Yes, As everyone’s saying here, she’s miscast but in a Good thing.
Diana Rigg’s Tracy was actually an improvement.
It’s believable that Bond would fall in love with her.
Was she’s a miscast? Yes, as so many other Bond Girls in the series, yes I also felt the same way for Honor Blackman, she’s far from Fleming’s Pussy Galore, even Daniela Bianchi, she’s also different from the novel Tatiana.
But, Tracy in the novels, in my opinion was a weakly written character, that in all of the Bond Girls, it’s she who Bond chose to marry, it’s hard to believe because she’s not that great or special, because Bond had encountered so many great female characters before this woman, and to have Bond marry this woman was somewhat disappointing, she’s not in the same level as Tiffany Case, Domino or even Honey Ryder, or heck even Vesper Lynd.
Unlike in the film, she can do all, she can drive a car, ski, horse ride, and even fight a bad guy! It’s believable that Bond would fall in love for this woman, she’s strong willed and adventurous just like Bond himself.
Thanks for welcoming me here I appreciate it.

April 16: Not one of the continuation novels is worth reading.
I have read only a few, and stopped some more after some chapters.
Since none stayed in my memory the way Fleming’s work did I must conclude: my expectations were not met by the continuation novels.
Also, my expectations were unrealistic.
First and foremost, Ian Fleming’s novels are set in stone as the James Bond blueprint. However, if we want more Bond content we have no choice but to expand beyond the creator, while attempting to retain his spirit. If I had a closed minded attitude towards continuation novels I would have left a lot of unseen adventures on the table. Some which I rate rather highly.
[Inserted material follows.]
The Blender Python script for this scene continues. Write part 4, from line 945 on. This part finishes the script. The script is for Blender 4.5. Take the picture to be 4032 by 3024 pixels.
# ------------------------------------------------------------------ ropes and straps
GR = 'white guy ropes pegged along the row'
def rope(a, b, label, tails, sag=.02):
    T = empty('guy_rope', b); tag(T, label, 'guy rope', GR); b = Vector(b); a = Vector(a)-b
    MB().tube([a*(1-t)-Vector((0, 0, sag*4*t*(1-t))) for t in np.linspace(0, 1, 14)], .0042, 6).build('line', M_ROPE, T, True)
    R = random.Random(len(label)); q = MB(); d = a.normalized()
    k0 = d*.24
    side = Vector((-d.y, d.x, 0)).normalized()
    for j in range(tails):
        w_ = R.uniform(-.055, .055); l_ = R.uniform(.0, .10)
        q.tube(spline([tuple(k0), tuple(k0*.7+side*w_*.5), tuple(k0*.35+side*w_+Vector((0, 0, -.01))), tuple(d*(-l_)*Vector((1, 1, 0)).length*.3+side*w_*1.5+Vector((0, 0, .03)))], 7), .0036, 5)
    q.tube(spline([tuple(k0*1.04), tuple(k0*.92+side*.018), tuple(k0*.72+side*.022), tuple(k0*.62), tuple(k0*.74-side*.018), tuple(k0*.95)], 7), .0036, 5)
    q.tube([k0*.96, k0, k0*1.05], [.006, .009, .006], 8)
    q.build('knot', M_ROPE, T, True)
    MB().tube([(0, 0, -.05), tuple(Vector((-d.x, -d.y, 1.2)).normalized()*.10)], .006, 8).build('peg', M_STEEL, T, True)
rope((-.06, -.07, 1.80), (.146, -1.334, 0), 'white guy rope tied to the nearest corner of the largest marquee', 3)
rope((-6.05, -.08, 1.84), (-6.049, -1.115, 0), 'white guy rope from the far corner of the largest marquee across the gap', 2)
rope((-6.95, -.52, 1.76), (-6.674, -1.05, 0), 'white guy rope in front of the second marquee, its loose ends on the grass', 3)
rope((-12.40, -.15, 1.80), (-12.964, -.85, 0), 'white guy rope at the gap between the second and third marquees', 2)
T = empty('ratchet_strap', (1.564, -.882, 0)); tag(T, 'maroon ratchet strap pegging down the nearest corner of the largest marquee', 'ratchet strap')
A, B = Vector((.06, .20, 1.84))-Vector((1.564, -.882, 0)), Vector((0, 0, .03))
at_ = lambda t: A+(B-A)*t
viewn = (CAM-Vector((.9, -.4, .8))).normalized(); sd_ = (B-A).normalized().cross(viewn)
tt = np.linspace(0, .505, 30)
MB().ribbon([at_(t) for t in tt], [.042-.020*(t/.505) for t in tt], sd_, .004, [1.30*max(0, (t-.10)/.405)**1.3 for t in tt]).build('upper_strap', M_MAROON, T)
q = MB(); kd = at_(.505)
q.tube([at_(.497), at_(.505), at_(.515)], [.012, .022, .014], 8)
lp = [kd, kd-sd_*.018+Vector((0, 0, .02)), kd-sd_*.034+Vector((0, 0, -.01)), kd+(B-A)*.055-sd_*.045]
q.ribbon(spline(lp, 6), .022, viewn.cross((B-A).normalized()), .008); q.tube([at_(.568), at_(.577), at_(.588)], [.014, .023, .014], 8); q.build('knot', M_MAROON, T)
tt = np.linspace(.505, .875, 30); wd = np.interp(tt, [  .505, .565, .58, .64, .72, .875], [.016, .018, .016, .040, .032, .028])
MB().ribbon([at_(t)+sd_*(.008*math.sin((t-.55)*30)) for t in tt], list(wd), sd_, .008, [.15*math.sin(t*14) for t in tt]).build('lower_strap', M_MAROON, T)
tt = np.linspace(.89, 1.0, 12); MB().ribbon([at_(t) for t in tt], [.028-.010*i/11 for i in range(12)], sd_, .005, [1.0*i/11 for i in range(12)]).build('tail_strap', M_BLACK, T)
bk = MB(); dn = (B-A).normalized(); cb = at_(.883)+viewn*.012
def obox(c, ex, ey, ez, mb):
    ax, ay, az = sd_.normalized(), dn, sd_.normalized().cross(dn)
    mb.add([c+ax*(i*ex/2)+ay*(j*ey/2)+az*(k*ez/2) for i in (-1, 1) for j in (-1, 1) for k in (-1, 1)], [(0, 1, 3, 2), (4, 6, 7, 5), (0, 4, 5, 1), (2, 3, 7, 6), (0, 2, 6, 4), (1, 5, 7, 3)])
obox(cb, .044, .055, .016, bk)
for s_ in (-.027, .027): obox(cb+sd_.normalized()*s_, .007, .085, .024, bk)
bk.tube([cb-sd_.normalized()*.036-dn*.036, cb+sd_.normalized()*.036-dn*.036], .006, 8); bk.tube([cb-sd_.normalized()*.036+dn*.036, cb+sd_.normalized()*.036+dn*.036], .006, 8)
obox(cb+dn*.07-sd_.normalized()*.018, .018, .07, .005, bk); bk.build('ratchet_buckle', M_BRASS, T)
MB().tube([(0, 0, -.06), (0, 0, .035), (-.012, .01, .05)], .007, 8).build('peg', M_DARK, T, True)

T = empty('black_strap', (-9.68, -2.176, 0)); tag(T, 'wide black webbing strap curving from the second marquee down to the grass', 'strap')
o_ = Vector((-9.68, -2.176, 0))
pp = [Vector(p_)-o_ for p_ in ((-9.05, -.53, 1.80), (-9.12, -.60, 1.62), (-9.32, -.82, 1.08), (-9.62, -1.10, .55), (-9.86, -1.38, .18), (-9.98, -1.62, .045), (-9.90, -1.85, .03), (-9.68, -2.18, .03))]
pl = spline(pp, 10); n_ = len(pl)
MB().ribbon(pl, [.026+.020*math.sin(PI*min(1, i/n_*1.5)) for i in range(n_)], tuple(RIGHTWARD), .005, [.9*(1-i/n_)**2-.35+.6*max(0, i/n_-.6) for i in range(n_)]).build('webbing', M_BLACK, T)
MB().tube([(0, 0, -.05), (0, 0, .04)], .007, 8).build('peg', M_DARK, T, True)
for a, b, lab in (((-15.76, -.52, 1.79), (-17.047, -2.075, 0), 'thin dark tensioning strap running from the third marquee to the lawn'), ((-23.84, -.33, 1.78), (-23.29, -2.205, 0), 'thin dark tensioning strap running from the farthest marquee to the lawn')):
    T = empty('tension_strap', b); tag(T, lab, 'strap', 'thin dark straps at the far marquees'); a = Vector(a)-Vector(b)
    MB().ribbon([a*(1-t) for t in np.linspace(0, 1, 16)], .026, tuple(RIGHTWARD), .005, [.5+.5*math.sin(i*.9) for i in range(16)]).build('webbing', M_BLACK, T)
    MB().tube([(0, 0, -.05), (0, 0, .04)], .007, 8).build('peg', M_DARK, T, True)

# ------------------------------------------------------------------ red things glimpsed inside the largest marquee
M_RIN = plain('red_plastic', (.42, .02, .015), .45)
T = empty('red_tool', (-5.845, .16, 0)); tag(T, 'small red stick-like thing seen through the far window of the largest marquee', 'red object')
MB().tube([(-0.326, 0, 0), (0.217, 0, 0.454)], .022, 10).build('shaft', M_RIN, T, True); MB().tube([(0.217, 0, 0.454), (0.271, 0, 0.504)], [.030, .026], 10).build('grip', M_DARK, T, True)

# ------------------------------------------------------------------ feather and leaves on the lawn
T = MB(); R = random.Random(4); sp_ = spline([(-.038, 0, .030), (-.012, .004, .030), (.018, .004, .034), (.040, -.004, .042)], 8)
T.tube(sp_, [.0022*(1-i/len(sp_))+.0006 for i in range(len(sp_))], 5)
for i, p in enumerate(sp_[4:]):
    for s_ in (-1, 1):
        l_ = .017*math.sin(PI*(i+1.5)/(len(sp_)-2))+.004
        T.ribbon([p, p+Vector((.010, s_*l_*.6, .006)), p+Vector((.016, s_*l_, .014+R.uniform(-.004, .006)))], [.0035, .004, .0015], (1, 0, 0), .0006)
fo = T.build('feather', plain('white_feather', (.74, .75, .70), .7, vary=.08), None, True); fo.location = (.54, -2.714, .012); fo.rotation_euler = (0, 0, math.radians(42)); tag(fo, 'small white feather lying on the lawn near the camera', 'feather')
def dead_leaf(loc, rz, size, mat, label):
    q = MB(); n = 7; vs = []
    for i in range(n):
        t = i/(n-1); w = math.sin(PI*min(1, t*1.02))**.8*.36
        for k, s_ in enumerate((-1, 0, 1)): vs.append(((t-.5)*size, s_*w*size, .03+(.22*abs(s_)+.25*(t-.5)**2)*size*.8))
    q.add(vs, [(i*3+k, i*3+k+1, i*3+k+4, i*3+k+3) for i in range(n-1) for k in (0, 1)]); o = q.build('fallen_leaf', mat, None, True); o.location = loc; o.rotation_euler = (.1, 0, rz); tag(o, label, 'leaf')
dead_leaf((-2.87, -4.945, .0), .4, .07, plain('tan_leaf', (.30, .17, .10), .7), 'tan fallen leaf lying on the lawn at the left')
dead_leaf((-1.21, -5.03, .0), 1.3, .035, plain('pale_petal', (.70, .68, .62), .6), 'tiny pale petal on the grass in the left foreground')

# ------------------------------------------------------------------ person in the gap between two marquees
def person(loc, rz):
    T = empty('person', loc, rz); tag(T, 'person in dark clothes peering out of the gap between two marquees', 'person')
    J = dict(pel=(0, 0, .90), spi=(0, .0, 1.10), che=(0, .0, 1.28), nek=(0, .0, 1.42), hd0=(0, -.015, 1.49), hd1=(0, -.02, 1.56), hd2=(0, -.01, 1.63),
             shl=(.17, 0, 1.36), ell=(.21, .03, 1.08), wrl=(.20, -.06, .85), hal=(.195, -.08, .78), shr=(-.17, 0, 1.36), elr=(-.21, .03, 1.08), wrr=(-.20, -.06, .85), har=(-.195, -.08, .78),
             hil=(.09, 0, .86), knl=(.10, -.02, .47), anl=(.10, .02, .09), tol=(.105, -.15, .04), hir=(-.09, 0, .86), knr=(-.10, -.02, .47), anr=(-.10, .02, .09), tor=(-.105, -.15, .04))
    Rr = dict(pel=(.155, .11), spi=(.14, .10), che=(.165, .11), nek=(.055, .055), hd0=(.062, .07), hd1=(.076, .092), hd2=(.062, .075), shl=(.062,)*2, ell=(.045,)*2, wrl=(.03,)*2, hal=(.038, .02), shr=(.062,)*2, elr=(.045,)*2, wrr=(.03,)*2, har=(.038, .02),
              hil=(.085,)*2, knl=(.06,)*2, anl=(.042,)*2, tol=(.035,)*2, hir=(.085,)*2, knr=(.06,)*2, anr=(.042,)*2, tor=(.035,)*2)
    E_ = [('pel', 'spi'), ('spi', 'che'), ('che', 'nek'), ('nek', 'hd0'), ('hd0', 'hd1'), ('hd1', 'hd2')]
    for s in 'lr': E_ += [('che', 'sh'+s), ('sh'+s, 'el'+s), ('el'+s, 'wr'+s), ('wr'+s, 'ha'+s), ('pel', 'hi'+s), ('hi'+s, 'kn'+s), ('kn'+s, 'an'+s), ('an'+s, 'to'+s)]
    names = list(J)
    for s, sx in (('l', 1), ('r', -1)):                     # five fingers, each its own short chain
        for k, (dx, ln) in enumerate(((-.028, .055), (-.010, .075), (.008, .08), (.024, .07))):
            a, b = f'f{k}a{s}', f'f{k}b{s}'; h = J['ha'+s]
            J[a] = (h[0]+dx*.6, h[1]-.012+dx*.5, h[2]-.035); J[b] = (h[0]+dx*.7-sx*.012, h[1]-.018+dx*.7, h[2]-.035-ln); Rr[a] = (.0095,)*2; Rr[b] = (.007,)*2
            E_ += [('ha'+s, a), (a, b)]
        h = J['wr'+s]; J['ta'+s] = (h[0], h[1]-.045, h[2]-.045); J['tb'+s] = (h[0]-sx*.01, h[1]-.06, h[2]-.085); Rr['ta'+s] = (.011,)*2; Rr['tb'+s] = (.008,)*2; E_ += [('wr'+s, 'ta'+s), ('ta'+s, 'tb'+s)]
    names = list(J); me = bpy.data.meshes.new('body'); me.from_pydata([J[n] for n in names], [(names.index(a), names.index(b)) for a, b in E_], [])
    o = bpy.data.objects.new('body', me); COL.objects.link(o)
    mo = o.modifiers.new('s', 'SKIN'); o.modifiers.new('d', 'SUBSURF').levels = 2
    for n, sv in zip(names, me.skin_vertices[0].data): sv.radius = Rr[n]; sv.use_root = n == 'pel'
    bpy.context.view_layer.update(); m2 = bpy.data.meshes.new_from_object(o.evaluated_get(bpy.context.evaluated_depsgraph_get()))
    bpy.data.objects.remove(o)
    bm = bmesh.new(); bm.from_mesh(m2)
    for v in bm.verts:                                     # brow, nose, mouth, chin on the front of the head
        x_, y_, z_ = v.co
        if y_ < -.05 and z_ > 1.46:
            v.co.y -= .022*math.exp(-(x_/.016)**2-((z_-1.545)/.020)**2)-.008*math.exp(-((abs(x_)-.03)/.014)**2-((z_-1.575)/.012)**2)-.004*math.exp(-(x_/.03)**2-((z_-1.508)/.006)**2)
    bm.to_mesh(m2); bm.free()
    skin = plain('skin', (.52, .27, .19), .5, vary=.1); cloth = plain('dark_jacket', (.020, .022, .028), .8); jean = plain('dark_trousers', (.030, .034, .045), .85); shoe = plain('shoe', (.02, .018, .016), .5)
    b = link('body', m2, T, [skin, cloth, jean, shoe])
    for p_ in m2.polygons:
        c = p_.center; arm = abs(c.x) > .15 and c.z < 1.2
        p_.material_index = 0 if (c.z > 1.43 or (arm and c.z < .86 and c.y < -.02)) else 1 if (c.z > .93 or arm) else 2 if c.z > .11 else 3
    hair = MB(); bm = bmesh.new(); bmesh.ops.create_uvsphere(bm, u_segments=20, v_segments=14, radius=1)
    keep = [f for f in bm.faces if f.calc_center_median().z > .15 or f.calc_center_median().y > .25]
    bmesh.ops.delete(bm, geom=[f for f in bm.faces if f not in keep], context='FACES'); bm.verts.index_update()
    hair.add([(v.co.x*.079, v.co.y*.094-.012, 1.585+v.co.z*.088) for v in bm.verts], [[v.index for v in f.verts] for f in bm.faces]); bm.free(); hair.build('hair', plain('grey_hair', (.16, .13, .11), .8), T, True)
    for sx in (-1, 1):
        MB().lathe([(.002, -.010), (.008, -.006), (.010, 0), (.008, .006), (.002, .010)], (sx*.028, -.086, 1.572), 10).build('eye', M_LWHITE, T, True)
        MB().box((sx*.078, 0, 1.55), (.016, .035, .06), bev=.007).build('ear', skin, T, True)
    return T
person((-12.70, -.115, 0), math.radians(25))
I can’t take anyone else’s opinion on what is good or bad as definitive without doing my own research - I have to make that judgement myself. And that’s only done via actually reading the books. Nothing much happens in Brokenclaw, for example, and I could understand why people don’t like it. But there’s a particular atmosphere I enjoy in terms of it being a piece of literature.
April 16 -
As fans we have interest in the continuation novels and read them as Easter Eggs if you will. Fleming’s books are read now in school as examples of pulp fiction with objectively brilliant writing. My son’s class read From Russia With Love along with Chandler and Le Carre. There is not one continuation novel that could live in that company.
April 16: Not one of the continuation novels is worth reading.
I think a number of the continuation novels are fun distractions if you’ve got time to kill, like maybe on a plane trip or a day at the beach. Certainly I haven’t ever come across one that was worth reading again, but as a one-time thing – and most importantly in a cheap paperback edition – sure, why not. Generally it’s more gratifying to read Fleming, then give it a couple years and come back and read Fleming again. But I know a couple years can be a long time.
What can I say? Sometimes you get the “itch” for more James Bond, and there’s such a thing as “good enough.” A continuation novel works as well as any of the more recent films; entertaining for a couple of hours, but don’t expect anything that’s going to leave a deep impression over the long haul.
I would agree if we’re talking about post-Gardner. Some of Gardner’s novels are decent reads, especially a few of his earlier ones. After that, it’s been largely a trainwreck. Benson had some good ideas that, in the hands of a better writer, could have made for some really good Bond stories, but if we’re talking about Bond novels that are truly worth reading, that pretty much all came to an end after Gardner.